“With malice towards none, with charity for all …”

Abraham Lincoln, second inaugural address, 1865

 

“Ooh, aah, mah karah, HaLikud achal otah.” [Translation: What happened? The Likud ate it.]

Typical Israeli victory party cheer, 1992

My biggest memory from the first election I watched in Israel was of the Labor party celebrating by singing children’s taunts of the Likud. I assume the Likud had been doing the same when they won. The Labor party leader smiled as he was interrupted by this inspiring song, and then continued to give a victory speech whose central thrust was “I’m in charge now.” Though I later learned his boasts of strength was primarily aimed at internal rival Shimon Peres. And in fairness, Likud leaders hadn’t exactly given gracious concession speeches. On the contrary, they vowed that they would oppose the Labor government with all their strength.

I remember marveling at how immature and uncivilized it all seemed. I grew up watching a very different post-election culture. A gracious concession speech about how the people had spoken and it was now time to rally around their new leader. An even more gracious acceptance speech with the victor pledging to work hard to earn the trust of even the people who didn’t vote for him, and to serve all of the American people.

How times have changed.

Israel’s parliamentary democracy doesn’t lend itself to the same kinds of acceptance and concession speeches. We don’t have a majority party and a minority party, we have a governing party and an opposition.

But for the first time since I got here, the post-election speeches are mostly a diverse set of party leaders talking about how they’re going to work together. Yesh Atid, Shas, Likud, Yisrael Beiteinu, and Jewish Home are focusing on how they’ll find common ground and dodging all interviewers’ attempts to get them to attack each other. Even the cynically inclined are feeling cautious optimism that their leaders can actually make progress on the country’s biggest issues.

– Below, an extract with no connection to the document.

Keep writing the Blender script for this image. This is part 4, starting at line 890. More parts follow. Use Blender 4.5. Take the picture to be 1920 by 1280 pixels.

Meanwhile, the United States is paralyzed by bitter partisan struggles. Both sides agree that the other side started it, and that their side really tried bi-partisanship but was rebuffed and will no longer play the fool.

Whatever the cause, we just heard the most partisan acceptance and inaugural speeches in memory. These from the man who burst into the public imagination with a convention speech about how “there is not a liberal America and a conservative America – there is the United States of America.” The man who only four years ago gave acceptance and inaugural speeches that made many conservatives believe in the audacity of hope. The man who spoke of Lincoln’s “Team of Rivals” as his inspiration for thriving on a diversity of views.

Two days after President Obama’s non-Lincolnesque second inaugural, when I thought things couldn’t get more bitter and dysfunctional, Republican senators duked it out with Secretary of State Hillary Rodham Clinton. It may have been the ugliest spectacle in Congress since her husband’s impeachment hearings.

There is some hope. The AP called on its journalists to stop using terms like homophobia and Islamophobia to ascribe mental disorders to those who hold different views. It would have been better if they re-committed to journalistic integrity before the election, but it’s a start. Senators agreed on modest filibuster reform. And Congress is agreeing to raise the debt ceiling in exchange for a commitment to pass a budget. Baby steps. But at least they’re forward.

The journey back to civility, decency, mutual respect, and constructive cooperation is long. But if Israel’s political culture outgrew its kindergarten chant stage, there’s hope for the United States too.